A motion threatening strike action if the negotiating stalemate was not broken was passed unanimously at the recent conference of lecturers' union Natfhe. The motion also proposed an academic boycott of Bournemouth and a national withdrawal from framework talks.

Ray Brown, Natfhe branch secretary at Bournemouth, said the university had proposed a new rung on the pay ladder beneath senior lecturer level, which would make the higher pay grade more difficult to reach. He said it was also trying to move all staff on to a local contract that cuts annual leave and withdraws the annual six-week allotment for research and scholarly activity.

Negotiations between the union and the university, which have been on hold since January 7, are likely to resume on June 21, according to Roger Kline, head of universities at Natfhe.

Mr Kline said: "Obviously we would rather not strike, but there is a very small number of universities where there are serious problems - and Bournemouth is the worst. It is the only university that is seeking to impose cuts to holidays and pay."

He noted that as no university had finished its framework talks but as six of the new universities were close to completing, a mass withdrawal could be disruptive.

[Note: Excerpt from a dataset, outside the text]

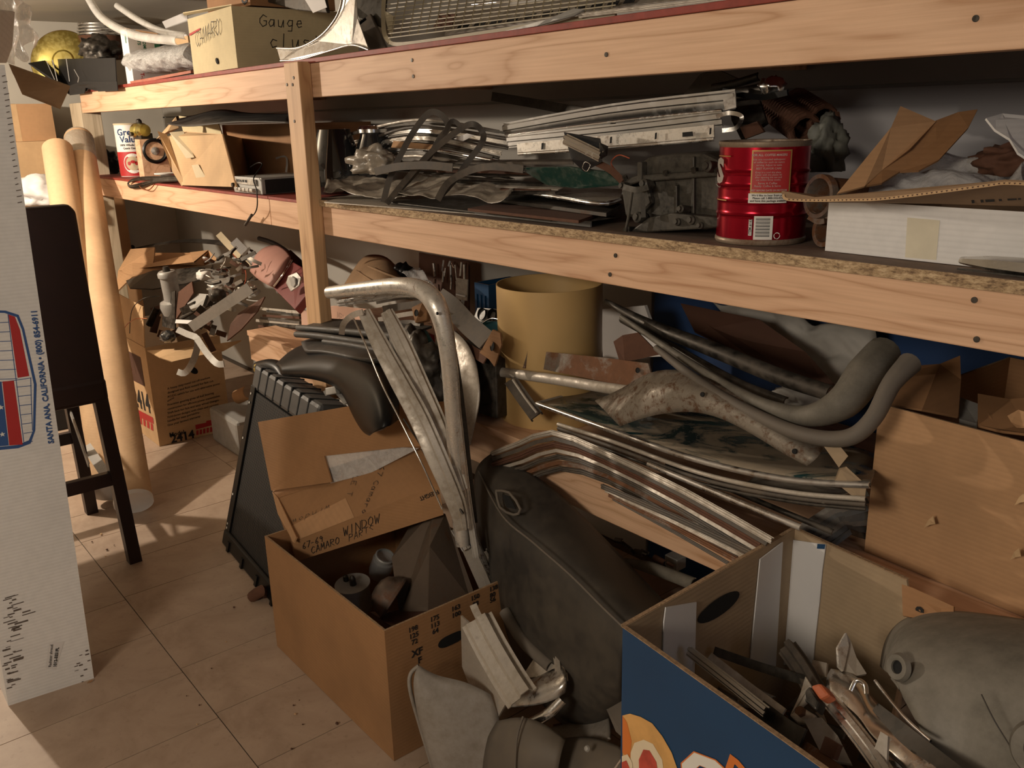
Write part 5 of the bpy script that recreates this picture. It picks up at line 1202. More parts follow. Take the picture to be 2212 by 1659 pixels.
for x, y in ((1040, 678), (1062, 680), (1084, 682)): lathe('cup', [(.018, .001), (.015, -.012), (0, -.013)], P(x, y, Y=1.508), 'darkm', mu, (0, -1, .3), 20)
cy = thing('cyan_tub', 'cyan plastic tub behind the trim bundle, left of the yellow bin', 'tub')
c = P(1060, 760, Y=1.42); m = dep(c) / FPX; c.z = ZB + .002; hz = P(1060, 706, Y=1.42).z - ZB
lathe('shell', [(0, 0), (30*m, 0), (38*m, hz), (43*m, hz), (43*m, hz - .008), (40*m, hz - .008), (36*m, hz - .002), (28*m, .004), (0, .004)], c, 'cyan', cy)
strip('chrome_tool', [(1040,700,1.42),(1062,688,1.42),(1084,692,1.42)], 4, 'chrome', cy, 'tube')
c = P(935, 760, Y=1.30); m = dep(c) / FPX
cy2 = thing('cyan_bowl', 'cyan plastic bowl tipped on its side behind the large curved trim', 'bowl')
lathe('shell', [(0, 0), (12*m, 0), (34*m, 34*m), (37*m, 34*m), (36*m, 31*m), (14*m, -3*m), (0, -3*m)], c, 'cyan', cy2, (-.8, -.5, .35), 36)
pl2('red_packet', [(912,716,1.33),(926,722,1.33),(930,800,1.30),(908,798,1.30)], .02, 'redp', 'narrow red printed packet beside the cyan bowl', 'packet')
# yellow bin
yb_ = thing('yellow_bin', 'tall yellow plastic cylinder bin under the middle rail', 'bin')
a = P(1190, 932, Z=ZB); dirc = V((a.x, a.y, 0)).normalized(); rb = .122; c = V((a.x, a.y, 0)) + dirc * rb; c.z = ZB + .001; hb = P(1082, 592, Y=c.y).z - ZB
lathe('bin_wall', [(0, 0), (rb * .98, 0), (rb, .01), (rb * 1.02, hb), (rb * 1.0, hb), (rb * .975, .01), (0, .006)], c, 'tub', yb_, seg=64)
# white board
one(plate('white_sign', [(1300,668,1.60),(1392,660,1.60),(1430,770,1.60),(1302,775,1.60)], .01, 'paper'), 'white board standing at the back right of the yellow bin', 'board')
# brown seat bracket bits
sb = thing('seat_bracket', 'dusty tan steel seat bracket with round hole left of the yellow bin', 'bracket')
strip('arm', [(945,640,1.22),(975,662,1.21),(1010,700,1.20),(1050,735,1.18)], 44, 'weather', sb, 'chan', .003, h=.02, sm=3)
rows = [(1036,762),(1048,742),(1064,712),(1080,720),(1083,745),(1068,792),(1056,776)]
plate('end_tab', [(a, b, 1.17) for a, b in rows], .004, 'carton_d', sb)
lathe('round_hole', [(0, .0), (.010, .0), (.011, .0015)], P(1064, 748, Y=1.168), 'shadow_hole', sb, (-.3, -1, .2), 18)
strip('side_web', [(925,655,1.23),(960,700,1.22),(1000,745,1.20),(1050,776,1.18)], 22, 'rust', sb, 'flat', .003, sm=3)
s2_ = thing('seat_bracket', 'tan bracket end with bolt hole just left of the large curved trim', 'bracket')
plate('tab', [(888,664,1.15),(912,652,1.16),(924,672,1.17),(922,692,1.16),(896,698,1.14)], .02, 'carton_d', s2_, bev=.003)
lathe('round_hole', [(0, 0), (.008, 0), (.0085, .0015)], P(900, 676, Y=1.138), 'shadow_hole', s2_, (0, -1, .2), 16)
g = 'dark layered pieces behind the trim bundle'
for i, (pts, wd, m_) in enumerate((([(830,668,1.30),(880,660,1.3),(925,655,1.3)], 16, 'weather'), ([(820,690,1.26),(870,680,1.26),(900,676,1.27)], 10, 'alu_d'), ([(815,650,1.34),(870,640,1.34),(910,640,1.34)], 14, 'darkm'), ([(835,705,1.22),(880,700,1.22),(910,705,1.22)], 18, 'darkm'))):
    st2('dark_bar', pts, wd, m_, 'dark flat bar crossing behind the trim bundle', 'bar', 'flat', g, t=.01)
pl2('cardboard_piece', [(840,716,1.30),(910,690,1.32),(912,770,1.28),(850,760,1.26)], .01, 'carton_d', 'small brown carton panel behind the tall trim strips', 'cardboard')
rows = [[P(955,700,Y=1.20),P(985,715,Y=1.19),P(1015,745,Y=1.18),P(1030,790,Y=1.17)],
        [P(930,760,Y=1.17),P(985,800,Y=1.15),P(1020,830,Y=1.14),P(1040,850,Y=1.14)],
        [P(945,850,Y=1.15),P(990,880,Y=1.13),P(1015,905,Y=1.12),P(1030,900,Y=1.13)],
        [P(970,930,Y=1.14),P(995,945,Y=1.12),P(1012,965,Y=1.11),P(1016,960,Y=1.11)]]
one(grid('curved_sheet_metal', rows, 'alu_d', None, .003, 2), 'curved dusty grey sheet-metal panel right of the large curved trim', 'sheet metal')
bd = cub('dark_box', P(1075, 905, Y=1.20), .20, .12, .14, 'darkm', None, 8, bev=.003)[0]; bd.name = 'dark_box'; one(bd, 'dusty black box left of the yellow bin on the shelf front', 'box')
one(crumple('dark_lump', P(900, 800, Y=1.14), (.09, .05, .09), 'darkm', None, 23, .35), 'dark crumpled mass behind the two straight trim blades', 'bundle')
pl2('green_glass_piece', [(795,790,1.03),(812,770,1.04),(850,800,1.05),(880,850,1.05),(872,868,1.04),(830,850,1.03),(805,820,1.03)], .008, 'greenglass', 'dark green rounded glass piece behind the straight trim blades', 'glass')
one(cub('wood_block', P(1040, 985, Y=1.19), .11, .09, .075, 'hardboard', None, 0, bev=.003)[0], 'reddish brown wooden block on the shelf left of the yellow bin', 'block')

# rusty channel in front of the bin
rcn = thing('rusty_channel', 'grey steel channel with a rusty upstand crossing in front of the yellow bin', 'channel')
strip('outer_lip', [(1056,800,1.22),(1200,820,1.215),(1310,838,1.21),(1395,850,1.205)], 24, 'alu_d', rcn, 'half', .002, h=.008, sm=3)
plate('upstand', [(1180,760,1.235),(1300,772,1.23),(1400,785,1.225),(1412,828,1.22),(1395,842,1.215),(1290,822,1.22),(1174,798,1.23)], .004, 'rusty', rcn)
plate('upstand', [(1092,752,1.24),(1140,756,1.24),(1134,796,1.235),(1080,788,1.235)], .004, 'rusty', rcn)
lathe('bolt_hole', [(0, 0), (.005, 0), (.0055, .001)], P(1378, 800, Y=1.219), 'shadow_hole', rcn, (0, -1, .2), 14)
rb_ = thing('rust_bracket', 'dark rusty folded bracket standing on the steel channel', 'bracket')
plate('face', [(1325,738,1.25),(1345,724,1.25),(1350,780,1.245),(1340,787,1.24)], .004, 'rust', rb_)
plate('face', [(1345,724,1.25),(1378,718,1.26),(1425,766,1.27),(1350,782,1.245)], .004, 'rust', rb_)
wf = thing('wooden_channel_piece', 'short grooved dark wooden strip hanging below the steel channel', 'wood strip')
strip('channel', [(1102,820,1.20),(1130,860,1.195),(1158,898,1.19)], 30, 'weather', wf, 'chan', .004, h=.012, sm=2)
strip('inner_bead', [(1108,820,1.197),(1135,860,1.192),(1160,892,1.187)], 6, 'alu_d', wf, 'tube', sm=2)
# saddle-shaped rust speckled cover
def curved(name, top, mid, bot, ys, mat, parent=None, t=.002, sub=2):
    rows = [[P(a, b, Y=ys[0] + (q[2] if len(q) > 2 else 0)) if False else P(q[0], q[1], Y=ys[k] + (q[2] if len(q) > 2 else 0)) for q in r] for k, r in enumerate((top, mid, bot))]
    return grid(name, rows, mat, parent, t, sub)
cv = thing('saddle_cover', 'curved grey metal cover speckled with rust, bent like a saddle', 'cover')
curved('shell', [(1285,866),(1345,842),(1402,800),(1478,796),(1560,830),(1650,882),(1722,932),(1780,962)],
       [(1315,895),(1362,868),(1420,835),(1490,838),(1565,868),(1645,912),(1715,958),(1768,990)],
       [(1340,921),(1388,902),(1450,889),(1510,888),(1570,906),(1640,945),(1700,984),(1744,1006)], (1.20, 1.145, 1.15), 'rustgrey', cv, .0025)
for x, y in ((1517, 852), (1716, 975)): lathe('bolt_hole', [(0, .001), (.004, .001), (.0045, -.001)], P(x, y, Y=1.143), 'shadow_hole', cv, (0, -1, .3), 14)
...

At present, only 100 senior academics at Bournemouth are employed on the local contract. It reduces their hours of weekly contact, but it also removes the six weeks for research and scholarly activity and cuts annual leave by one week.

Annual leave for academic staff is generally 35 days, but Bournemouth's local contract reduces it to just 30 days.

Mr Brown added: "Last year there were mutterings about the possibility of buying out leave, but there were no details."

Charles Elder, a spokesman for Bournemouth University, told The Times Higher : "The university is trying to make it possible for lecturers to have more flexibility in the way they approach their work."